SUMMARY In a county with a population of 125,000 or less, see Tex. Health Safety Code Ann. § 776.003 (Vernon 1992), when a proposed emergency services district will overlap with a rural fire prevention district, the commissioners court is limited to ordering an election to authorize the levy of a tax not to exceed "two cents on each $100 of the taxable value of property taxable by the district," id. § 776.019(a)(2). This limitation does not violate article III, section 48-e of the Texas Constitution.

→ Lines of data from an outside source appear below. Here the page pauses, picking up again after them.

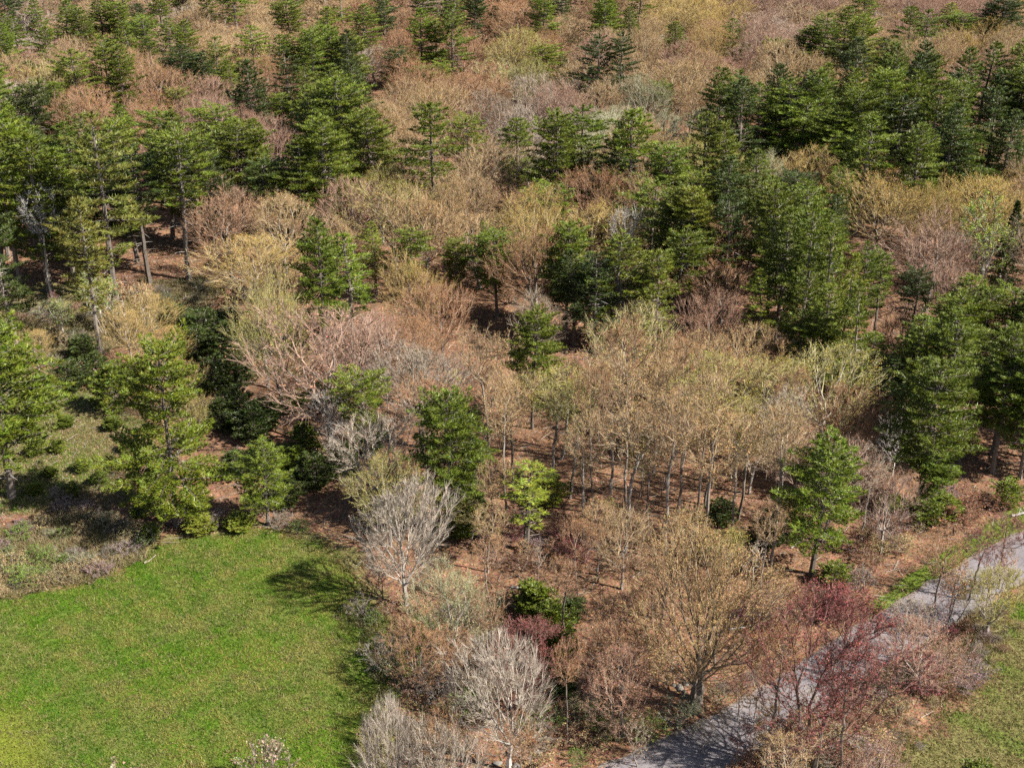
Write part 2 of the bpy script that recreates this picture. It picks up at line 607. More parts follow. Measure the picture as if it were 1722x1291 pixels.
gx = axis(-72.0, 72.0, 0.8, 3500.0)
gy_ = np.concatenate([np.arange(-40, 70, 6.0), np.arange(70.0, 215.0, 0.8), 215 + np.cumsum(0.8 * 1.06 ** np.arange(1, 95))])
GX, GY = np.meshgrid(gx, gy_)
gxf, gyf = GX.ravel(), GY.ravel()
GZ = gz(gxf, gyf)
w1 = wob(gxf, gyf); w2 = wob(gxf + 40, gyf - 13, 0.45)
def soft(d, width=1.0):
    return np.clip(0.5 + d / (2 * width), 0, 1)
m_green = soft(sdist(MEADOW, gxf, gyf) + 1.0 * w1 + 0.6 * w2, 1.0)
m_lawn = soft(sdist(LAWN, gxf, gyf) + 0.8 * w1, 1.5)
m_verge = soft(sdist(VERGE, gxf, gyf) + 1.0 * w1 + w2, 1.6)
m_side = soft(sdist(ROADSIDE, gxf, gyf) + 0.5 * w1, 0.6)
m_clear = soft(sdist(CLEARING, gxf, gyf) + 2.5 * w2 + w1, 2.5)
m_glade = soft(sdist(GLADE, gxf, gyf) + 2.5 * w2 + w1, 3.0) * 0.9
m_bank = soft(sdist(BANK, gxf, gyf) + 2 * w2 + w1, 1.6) * 0.6
green = np.clip(m_green + m_side + m_verge * np.clip(0.42 + 0.5 * w2, 0, 1) + m_clear * (0.6 + 0.3 * w2) + m_bank * 0.6, 0, 1)
straw = np.clip(m_verge * np.clip(0.6 - 0.5 * w2, 0, 1) + m_clear * 0.6 + m_glade + m_bank * 0.4, 0, 1)
edge = sdist(MEADOW, gxf, gyf)
straw = np.maximum(straw, np.clip(1 - np.abs(edge + 0.8 + w1) / 1.6, 0, 1) * 0.8 * (gyf < 135))
bright = np.clip(m_lawn + 0.35 * m_side, 0, 1)
cover = np.stack([green, straw, bright, np.ones_like(green)], 1).astype(np.float32)
nx_, ny_ = len(gx), len(gy_)
idx = np.arange(nx_ * ny_).reshape(ny_, nx_)
a_ = idx[:-1, :-1].ravel(); b_ = idx[:-1, 1:].ravel(); c_ = idx[1:, 1:].ravel(); d_ = idx[1:, :-1].ravel()

M_GROUND, nt, out = new_mat('woodland_floor_and_grass')
tc = N(nt, 'ShaderNodeTexCoord').outputs['Object']
cov = N(nt, 'ShaderNodeAttribute', attribute_name='cover')
sp = N(nt, 'ShaderNodeSeparateColor'); nt.links.new(cov.outputs['Color'], sp.inputs[0])
n_big = noise(nt, tc, 0.09, 3, 0.6).outputs[0]
n_mid = noise(nt, tc, 0.6, 4, 0.65).outputs[0]
n_fine = noise(nt, tc, 3.2, 4, 0.75).outputs[0]
n_leaf = N(nt, 'ShaderNodeTexVoronoi'); n_leaf.inputs['Scale'].default_value = 6.5; nt.links.new(tc, n_leaf.inputs['Vector'])
litter = ramp(nt, n_fine, [(0.28, (0.09, 0.052, 0.032)), (0.5, (0.26, 0.145, 0.085)), (0.72, (0.40, 0.26, 0.17))])
litter2 = ramp(nt, n_mid, [(0.35, (0.6, 0.6, 0.6)), (0.65, (1.2, 1.15, 1.1))])
litter = mixrgb(nt, 1.0, litter, litter2, 'MULTIPLY')
litter = mixrgb(nt, 0.35, litter, mixrgb(nt, 1.0, litter, n_leaf.outputs['Color'], 'MULTIPLY'))
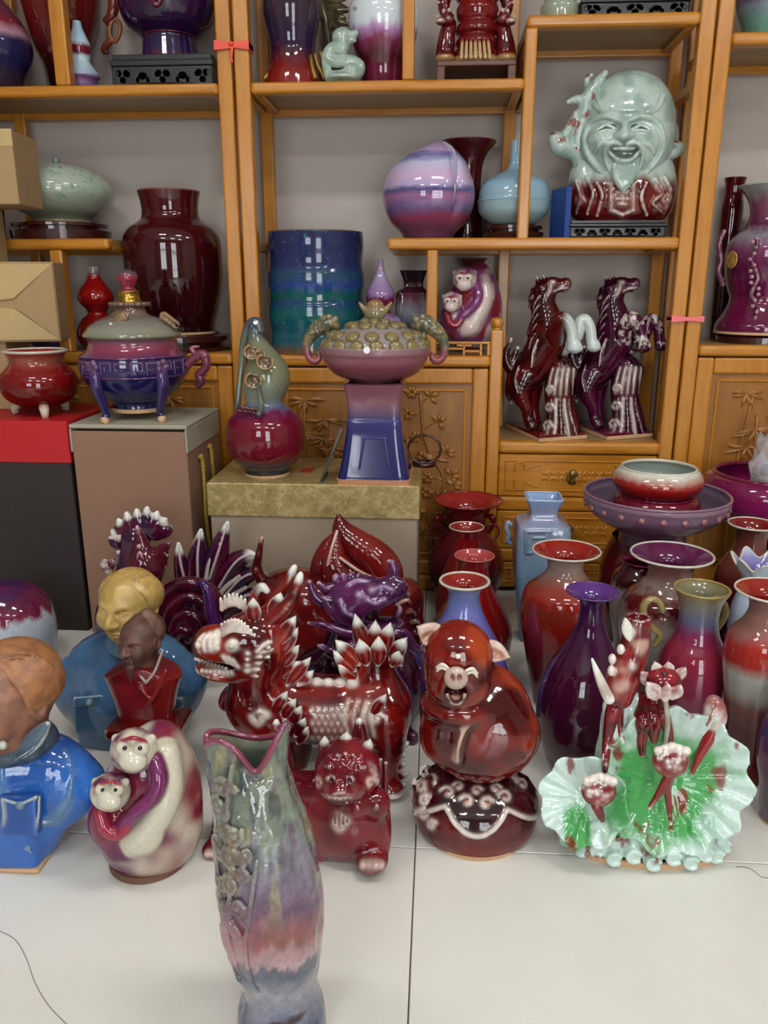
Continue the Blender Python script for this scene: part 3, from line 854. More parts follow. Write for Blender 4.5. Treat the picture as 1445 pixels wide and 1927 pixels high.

To the extent that Attorney General Opinion JM-1010 (1989) suggests that article III, section 48-e limits the authority of the legislature to provide for the levy of a tax of less than ten cents, it is overruled.

Yours very truly,

JOHN CORNYN Attorney General of Texas

ANDY TAYLOR First Assistant Attorney General

SUSAN D. GUSKY Chair, Opinion Committee

Mary R. Crouter Assistant Attorney General — Opinion Committee

1 Recently enacted legislation, House Bill 2744, amends Health and Safety Code, section 776.019(a). See Tex. H.B. 2744, 77th Leg., R.S. (2001). The Governor signed the bill on June 15, 2001. Subsection (a)(2) will be repealed and subsection (a) will be significantly revised when this bill becomes effective on September 1, 2001.

2 Letter from Honorable Cheryll Mabray, Llano County Attorney, to Honorable John Cornyn, Texas Attorney General at 1 (Feb. 21, 2001) (on file with Opinion Committee) [hereinafter Request Letter].